Emma Lavaughn Riggs was 14 years old when she married Charles Henry Lord in 1925. Charlie was 18 when he married Lavaughn, the same age Charlie, Jr. was when he died. Lavaughn and Charlie the Butcher had Eva Bernice in 1929. They lived in the city still, in a rooming house at 1915 Main Street.

They bought the little woodframe house with the wide front porch at 1836 Bennett Street in Fairfield, just northeast of downtown, when it was new. Charlie was a cattle dealer, kept his family afloat as the nation slogged into the Great Depression. They had Charles, Jr. in October, 1932.

Bernice and Charles, Jr. grew up in that Bennett Street house, the only real home Charles, Jr. ever knew. They built a new house on West 70th Street up in North Shore in 1948. “Charles Jr. never felt like it was home in North Shore,” Donna Bellamy Masters says. “He would often go back to Bennett Street to see his friends.”

Private, First Class, Charles Henry Lord, Jr. was a member of Company B, 1st Battalion, 8th Cavalry Regiment, 1st Cavalry Division. On September 20, 1950, Charlie, Jr. “took enemy fire” in South Korea, earning a Purple Heart, and five days later returned to duty. Not six weeks later, in the Battle of Unsan, near Pyongan in North Korea, Charlie, Jr. was taken Prisoner of War. For another eight and a half months, Charlie was kept prisoner. He died on July 22, 1951. He was 18 years old. He never came home. His remains were never recovered.
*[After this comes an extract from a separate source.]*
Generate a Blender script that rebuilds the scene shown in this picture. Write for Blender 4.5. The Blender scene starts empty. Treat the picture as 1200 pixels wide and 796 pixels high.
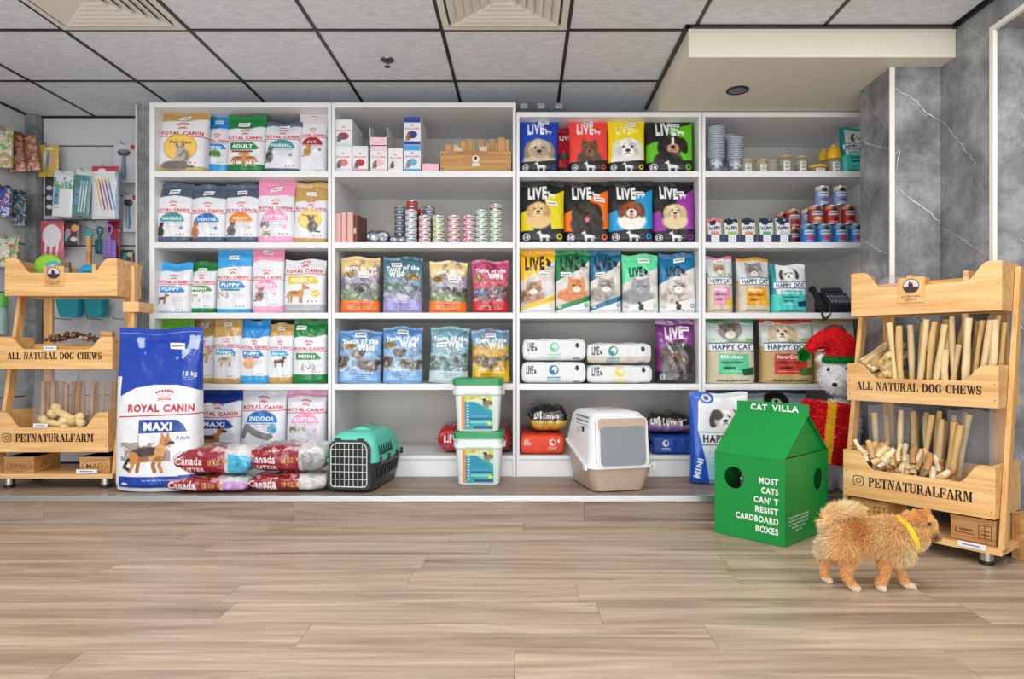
import bpy, math, random
import numpy as np
from mathutils import Vector, Matrix

S = bpy.context.scene
COL = S.collection
rnd = random.Random(7)
F = 784.0            # focal length in pixels of the 1200-wide photograph
VX, VY = 614.0, 412.0
HC = 0.852           # camera height

def wx(px, Y): return (px - VX) / F * Y
def wz(py, Y): return HC - (py - VY) / F * Y
def W3(px, py, Y): return Vector((wx(px, Y), Y, wz(py, Y)))

# ---------------------------------------------------------------- camera
cam = bpy.data.objects.new('camera', bpy.data.cameras.new('camera'))
COL.objects.link(cam)
cam.location = (0, 0, HC)
cam.rotation_euler = (math.radians(90), 0, 0)
cam.data.sensor_width = 36.0
cam.data.lens = F / 1200 * 36
cam.data.shift_x = -(VX - 600) / 1200
cam.data.shift_y = (VY - 398) / 1200
cam.data.clip_start = 0.02
S.camera = cam

# ---------------------------------------------------------------- light
wd = bpy.data.worlds.new('daylight'); S.world = wd
wd.use_nodes = True
wd.node_tree.nodes['Background'].inputs[0].default_value = (0.93, 0.97, 1.0, 1)
wd.node_tree.nodes['Background'].inputs[1].default_value = 0.6

def area(name, loc, rot, sx, sy, power, col=(1, 1, 1)):
    l = bpy.data.lights.new(name, 'AREA'); l.shape = 'RECTANGLE'
    l.size = sx; l.size_y = sy; l.energy = power; l.color = col
    o = bpy.data.objects.new(name, l); COL.objects.link(o)
    o.location = loc; o.rotation_euler = rot
    return o
for lx in (-1.89, -0.09, 1.71):
    for ly in (0.5, 2.08):
        area('ceiling_panel_light', (lx, ly, 2.36), (0, 0, 0), 0.56, 0.56, 15, (1, 0.97, 0.93))
area('shop_window_light', (0, -2.6, 1.3), (math.radians(92), 0, 0), 5.6, 2.1, 88, (0.95, 0.98, 1.0))
area('low_uplight_fill', (-1.0, -1.5, 0.25), (math.radians(120), 0, 0), 5.5, 0.5, 52, (0.94, 0.97, 1.0))  # added unseen low fill, tilted up to brighten the ceiling

S.view_settings.view_transform = 'Standard'
S.view_settings.look = 'None'
S.view_settings.gamma = 1
S.view_settings.use_curve_mapping = False
S.view_settings.exposure = 0.17

# ---------------------------------------------------------------- helpers
def lin(c):
    c = np.asarray(c, dtype=float) / 255.0
    return np.where(c <= 0.04045, c / 12.92, ((c + 0.055) / 1.055) ** 2.4)

def new_mat(name):
    m = bpy.data.materials.new(name); m.use_nodes = True
    return m, m.node_tree.nodes, m.node_tree.links, m.node_tree.nodes['Principled BSDF']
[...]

Charles Lord, Jr., image courtesy National Korean War Veterans Memorial, Washington, D.C.

“After Charles, Jr.’s death,” Donna says, “the family sold the North Shore house he never liked and moved out to Old Kings Road.” He never knew the ranch that people came to associate with his family. Though he always said his only home was the little house on Bennett Street in the city, his mother would call the ranch home for the next 40 years.

Donna last saw her Great Aunt Lavaughn, then 79 years old, at a funeral in 1990. She died five years later. “She told us she had recently purchased her carpet from the same company as used by Buckingham Palace. She had visited the palace and firmly inquired about the company name before leaving. That tenacity describes her personality,” Donna says. “She was a strong woman and she knew what she wanted.”

It’s hard to walk this dirt path beneath the blue-green line of cedar trees and not think of all the beasts that began and ended their lives right here. Then I stick my eye to a quick dart of green and spy a ruby-throated hummingbird. Recently I read how common swifts stay in the air for years without landing, inhabiting the air like fish live in water. Now I see something I’ve rarely ever seen. The hummingbird lands, perches perfectly on a twig so thin it’s barely visible. Then, just as quickly, it disappears. It lives its own life in its own world, which it allowed me to witness for two or three seconds. And I am grateful.